At least 568 people were rescued from the ferry, the national search and rescue agency said in a statement on Monday.

A coastguard ship, six rescue vessels and several inflatable boats were deployed in the rescue operation, Franky Pasuna Sihombing, chief of the Manado navy base, told The Associated Press news agency.

According to officials, the blaze is believed to have started on the upper deck.

“Until now, the joint rescue team is still conducting the search and rescue operation because the data is still developing,” Manado rescue agency head George Leo Mercy Randang told the AFP news agency on Monday. “Our post is still open 24 hours a day, in case families want to report about their missing relative.”

One survivor described waking up to smoke filling the passenger deck.

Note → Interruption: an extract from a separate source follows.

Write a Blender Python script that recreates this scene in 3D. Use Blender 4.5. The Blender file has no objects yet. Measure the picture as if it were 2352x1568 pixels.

“The air was full of smoke and everyone started panicking,” Johan Rumewo told Kompas TV after being evacuated to Manado port. “I managed to grab a life jacket and jumped into the sea. I floated for about an hour before being rescued.”

The ferry’s log had registered only 280 passengers and 15 crew on board. Local media reported that the ship had a capacity for 600 people.

Marine accidents are a regular occurrence in the Southeast Asian archipelago of about 17,000 islands, in part due to lax safety standards or bad weather.

Sunday’s fire came just weeks after another ferry sank off the popular resort island of Bali due to bad weather, killing at least 19 people.

In March, a boat carrying 16 people capsized in rough waters off Bali, killing an Australian woman and injuring another person. In 2018, more than 150 people drowned when a ferry sank in one of the world’s deepest lakes on Sumatra Island.